Au-delà de l’impact économique, le désengagement des gouvernements dans l’éducation ou la santé a un coût humain très élevé. En réduisant les moyens alloués aux services publics qui bénéficient d’abord aux plus pauvres, et aux femmes et aux jeunes filles, les gouvernements renforcent encore les inégalités de genre, pénalisant les femmes, qui compensent  le manque de services publics par davantage de travail domestique non-rémunéré.

« Le sentiment d’injustice est très fort aujourd’hui et il repose sur une réalité économique et sociale particulièrement grave. La fiscalité a été détournée de l’un de ses objectifs nobles et principaux : celui d’aider à construire une société inclusive, à rendre l’économie plus humaine. Emmanuel Macron ne manque pas une occasion de déplorer l’ampleur des inégalités et en a fait le thème central du G7 dont il prend la présidence cette année.
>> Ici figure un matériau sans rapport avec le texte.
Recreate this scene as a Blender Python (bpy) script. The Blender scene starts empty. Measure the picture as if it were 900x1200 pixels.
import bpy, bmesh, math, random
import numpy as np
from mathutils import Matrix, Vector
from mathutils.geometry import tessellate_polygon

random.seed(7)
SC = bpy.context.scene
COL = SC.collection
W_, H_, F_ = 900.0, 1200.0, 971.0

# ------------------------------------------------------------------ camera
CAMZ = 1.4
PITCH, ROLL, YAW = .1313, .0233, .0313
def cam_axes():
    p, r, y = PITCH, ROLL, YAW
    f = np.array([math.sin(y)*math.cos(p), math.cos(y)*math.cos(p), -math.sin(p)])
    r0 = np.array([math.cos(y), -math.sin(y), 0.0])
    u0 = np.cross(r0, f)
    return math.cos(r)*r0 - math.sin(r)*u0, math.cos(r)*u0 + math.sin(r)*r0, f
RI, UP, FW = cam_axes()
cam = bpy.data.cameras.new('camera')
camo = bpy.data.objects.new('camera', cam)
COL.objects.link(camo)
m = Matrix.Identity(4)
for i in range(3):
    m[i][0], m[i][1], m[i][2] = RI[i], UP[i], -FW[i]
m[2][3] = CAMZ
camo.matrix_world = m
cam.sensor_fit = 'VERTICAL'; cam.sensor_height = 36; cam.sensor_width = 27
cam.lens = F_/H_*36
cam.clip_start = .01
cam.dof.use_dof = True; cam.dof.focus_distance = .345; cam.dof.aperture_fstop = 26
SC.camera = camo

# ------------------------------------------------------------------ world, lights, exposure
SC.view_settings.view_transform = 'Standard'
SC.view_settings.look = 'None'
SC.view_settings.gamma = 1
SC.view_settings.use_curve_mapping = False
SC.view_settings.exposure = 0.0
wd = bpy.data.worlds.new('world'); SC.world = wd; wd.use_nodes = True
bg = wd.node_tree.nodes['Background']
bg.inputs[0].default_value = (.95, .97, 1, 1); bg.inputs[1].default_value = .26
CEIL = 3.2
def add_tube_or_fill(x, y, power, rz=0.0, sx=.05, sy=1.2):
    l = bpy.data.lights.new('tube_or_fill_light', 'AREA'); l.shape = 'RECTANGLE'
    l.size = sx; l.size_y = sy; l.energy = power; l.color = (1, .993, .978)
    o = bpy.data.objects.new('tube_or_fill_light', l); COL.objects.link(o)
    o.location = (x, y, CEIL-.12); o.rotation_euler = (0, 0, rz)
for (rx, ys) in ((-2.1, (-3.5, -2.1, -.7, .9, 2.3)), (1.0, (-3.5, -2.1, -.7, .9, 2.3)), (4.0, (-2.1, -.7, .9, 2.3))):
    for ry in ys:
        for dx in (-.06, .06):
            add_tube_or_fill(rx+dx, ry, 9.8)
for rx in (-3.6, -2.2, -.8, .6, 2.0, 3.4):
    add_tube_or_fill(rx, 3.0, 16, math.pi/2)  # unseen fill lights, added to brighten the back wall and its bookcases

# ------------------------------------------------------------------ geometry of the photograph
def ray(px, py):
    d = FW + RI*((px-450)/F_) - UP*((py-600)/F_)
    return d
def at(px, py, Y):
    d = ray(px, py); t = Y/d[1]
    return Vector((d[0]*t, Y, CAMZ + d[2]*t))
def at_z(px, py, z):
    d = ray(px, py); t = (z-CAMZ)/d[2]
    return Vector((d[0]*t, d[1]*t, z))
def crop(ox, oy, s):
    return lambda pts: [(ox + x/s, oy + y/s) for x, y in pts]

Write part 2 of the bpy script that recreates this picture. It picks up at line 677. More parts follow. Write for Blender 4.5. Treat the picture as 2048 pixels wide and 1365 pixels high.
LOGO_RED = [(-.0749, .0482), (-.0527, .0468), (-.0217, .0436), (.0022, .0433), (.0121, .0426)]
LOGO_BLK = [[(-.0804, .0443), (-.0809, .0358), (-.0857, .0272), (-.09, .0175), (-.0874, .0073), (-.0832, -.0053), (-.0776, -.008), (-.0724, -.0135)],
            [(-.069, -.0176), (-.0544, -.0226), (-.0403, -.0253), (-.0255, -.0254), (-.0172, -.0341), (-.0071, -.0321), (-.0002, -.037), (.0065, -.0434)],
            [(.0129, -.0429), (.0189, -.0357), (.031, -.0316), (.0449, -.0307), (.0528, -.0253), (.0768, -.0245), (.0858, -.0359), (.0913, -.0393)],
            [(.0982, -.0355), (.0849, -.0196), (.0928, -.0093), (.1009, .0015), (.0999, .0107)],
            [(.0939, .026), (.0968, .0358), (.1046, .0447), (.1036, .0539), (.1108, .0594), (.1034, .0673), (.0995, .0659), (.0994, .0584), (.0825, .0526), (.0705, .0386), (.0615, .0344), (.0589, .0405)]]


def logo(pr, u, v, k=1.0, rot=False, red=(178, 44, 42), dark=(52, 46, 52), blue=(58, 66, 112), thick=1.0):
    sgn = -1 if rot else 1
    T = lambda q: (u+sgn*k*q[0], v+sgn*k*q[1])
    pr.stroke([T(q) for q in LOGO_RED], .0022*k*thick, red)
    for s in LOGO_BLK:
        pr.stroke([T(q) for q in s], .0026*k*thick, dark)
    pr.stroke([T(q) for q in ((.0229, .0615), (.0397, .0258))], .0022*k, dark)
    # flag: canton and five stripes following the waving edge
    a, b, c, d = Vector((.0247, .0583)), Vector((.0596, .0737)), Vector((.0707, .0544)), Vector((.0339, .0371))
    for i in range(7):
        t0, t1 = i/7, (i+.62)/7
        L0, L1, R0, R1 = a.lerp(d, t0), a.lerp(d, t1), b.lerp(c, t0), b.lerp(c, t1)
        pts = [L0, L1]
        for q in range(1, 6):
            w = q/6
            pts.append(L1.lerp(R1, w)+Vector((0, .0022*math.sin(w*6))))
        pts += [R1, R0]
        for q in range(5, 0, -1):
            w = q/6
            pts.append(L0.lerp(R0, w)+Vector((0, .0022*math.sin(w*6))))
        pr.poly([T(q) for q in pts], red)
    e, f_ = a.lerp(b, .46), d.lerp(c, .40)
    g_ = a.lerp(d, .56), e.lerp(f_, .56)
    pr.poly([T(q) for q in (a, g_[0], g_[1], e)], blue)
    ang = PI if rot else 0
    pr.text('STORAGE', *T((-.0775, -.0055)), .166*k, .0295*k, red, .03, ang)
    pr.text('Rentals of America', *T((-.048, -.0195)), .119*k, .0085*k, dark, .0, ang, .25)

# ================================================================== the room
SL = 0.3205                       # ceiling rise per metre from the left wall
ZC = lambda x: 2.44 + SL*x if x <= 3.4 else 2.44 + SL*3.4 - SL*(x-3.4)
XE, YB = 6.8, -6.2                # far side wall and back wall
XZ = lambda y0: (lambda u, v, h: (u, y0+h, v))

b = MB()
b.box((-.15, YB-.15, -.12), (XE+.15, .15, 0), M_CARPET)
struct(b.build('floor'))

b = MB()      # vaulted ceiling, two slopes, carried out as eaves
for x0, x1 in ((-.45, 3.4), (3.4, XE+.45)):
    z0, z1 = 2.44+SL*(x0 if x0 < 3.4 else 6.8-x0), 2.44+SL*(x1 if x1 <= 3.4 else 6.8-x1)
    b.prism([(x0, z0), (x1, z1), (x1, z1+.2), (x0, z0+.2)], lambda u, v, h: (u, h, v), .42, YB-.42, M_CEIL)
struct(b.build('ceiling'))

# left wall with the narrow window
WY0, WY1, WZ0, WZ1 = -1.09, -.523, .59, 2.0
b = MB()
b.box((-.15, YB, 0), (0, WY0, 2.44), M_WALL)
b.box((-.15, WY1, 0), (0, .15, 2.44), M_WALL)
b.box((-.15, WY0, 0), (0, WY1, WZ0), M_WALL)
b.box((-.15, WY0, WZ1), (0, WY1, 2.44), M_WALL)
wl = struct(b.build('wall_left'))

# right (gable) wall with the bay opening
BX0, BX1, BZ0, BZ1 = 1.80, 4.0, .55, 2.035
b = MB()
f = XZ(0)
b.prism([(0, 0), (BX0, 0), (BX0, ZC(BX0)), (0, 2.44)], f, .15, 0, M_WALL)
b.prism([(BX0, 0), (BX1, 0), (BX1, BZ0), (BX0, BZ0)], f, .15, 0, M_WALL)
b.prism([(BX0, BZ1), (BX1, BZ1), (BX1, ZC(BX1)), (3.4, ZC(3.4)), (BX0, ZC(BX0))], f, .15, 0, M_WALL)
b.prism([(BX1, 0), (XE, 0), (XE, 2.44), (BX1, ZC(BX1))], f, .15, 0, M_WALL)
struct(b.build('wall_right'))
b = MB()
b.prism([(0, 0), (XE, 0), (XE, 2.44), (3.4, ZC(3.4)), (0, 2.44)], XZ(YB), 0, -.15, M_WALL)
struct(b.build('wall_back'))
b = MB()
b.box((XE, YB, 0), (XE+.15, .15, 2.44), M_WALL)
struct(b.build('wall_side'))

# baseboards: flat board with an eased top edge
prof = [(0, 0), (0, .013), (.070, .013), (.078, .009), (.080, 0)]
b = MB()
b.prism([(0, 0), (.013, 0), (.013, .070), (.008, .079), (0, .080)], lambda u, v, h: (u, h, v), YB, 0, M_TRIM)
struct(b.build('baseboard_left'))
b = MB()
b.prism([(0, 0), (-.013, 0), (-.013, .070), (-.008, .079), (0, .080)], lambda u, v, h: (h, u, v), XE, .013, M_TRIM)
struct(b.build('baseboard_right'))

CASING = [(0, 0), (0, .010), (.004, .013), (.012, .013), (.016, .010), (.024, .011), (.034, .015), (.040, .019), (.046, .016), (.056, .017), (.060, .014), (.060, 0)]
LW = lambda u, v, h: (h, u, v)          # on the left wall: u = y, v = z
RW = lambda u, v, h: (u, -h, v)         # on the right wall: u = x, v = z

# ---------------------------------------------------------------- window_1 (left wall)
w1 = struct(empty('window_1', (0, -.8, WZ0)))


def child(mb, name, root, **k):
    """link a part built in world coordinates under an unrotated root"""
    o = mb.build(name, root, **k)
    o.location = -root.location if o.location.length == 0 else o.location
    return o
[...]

Il est temps qu’il se mette à l’écoute des 99 % des Français et non des 1 % les plus riches et qu’il mette en œuvre des réformes fiscales en ce sens ! »

« Pour s’attaquer véritablement aux inégalités en France et dans le monde, les gouvernements doivent obliger les plus aisés et les grandes entreprises à payer leur juste part d’impôt et à contribuer davantage à l’effort commun. Les recettes fiscales investies dans des services de santé et d’éducation de qualité sont une clé pour réduire les inégalités en corrigeant des inégalités de départ. Enfin, les grandes entreprises ont également un rôle crucial à jouer en commençant par réduire les écarts de salaires indécents en leur sein. »

Pour répondre à la crise des inégalités et au sentiment d’injustice fiscale, Oxfam demande aux gouvernements – à commencer par Emmanuel Macron qui préside le G7 cette année – de promouvoir et d’adopter des mesures ambitieuses :

  • Mettre en place des fiscalités progressives pour financer des services publics de qualité, en demandant aux plus aisés – particuliers et grandes entreprises – d’être davantage mis à contribution pour l’intérêt général. Cela commence en France par le rétablissement d’un impôt sur la fortune.
  • Lutter efficacement contre l’évasion fiscale en dressant une liste crédible des paradis fiscaux et en exigeant des multinationales qu’elles paient des impôts correspondant à leurs activités réelles.
  • Adopter et promouvoir des politiques d’aide au développement qui investissent prioritairement dans les services essentiels (éducation, santé, agriculture, protection sociale).
  • Réduire les écarts de salaires dans les grandes entreprises, en fixant un écart maximum entre les plus hauts salaires et le salaire médian et dès maintenant en obligeant les grandes entreprises à publier les écarts de salaire par quartile en leur sein.
  • Faire de l’égalité entre les femmes et les hommes et la lutte contre toutes les discriminations fondées sur le genre, un axe transversal de toutes les politiques publiques.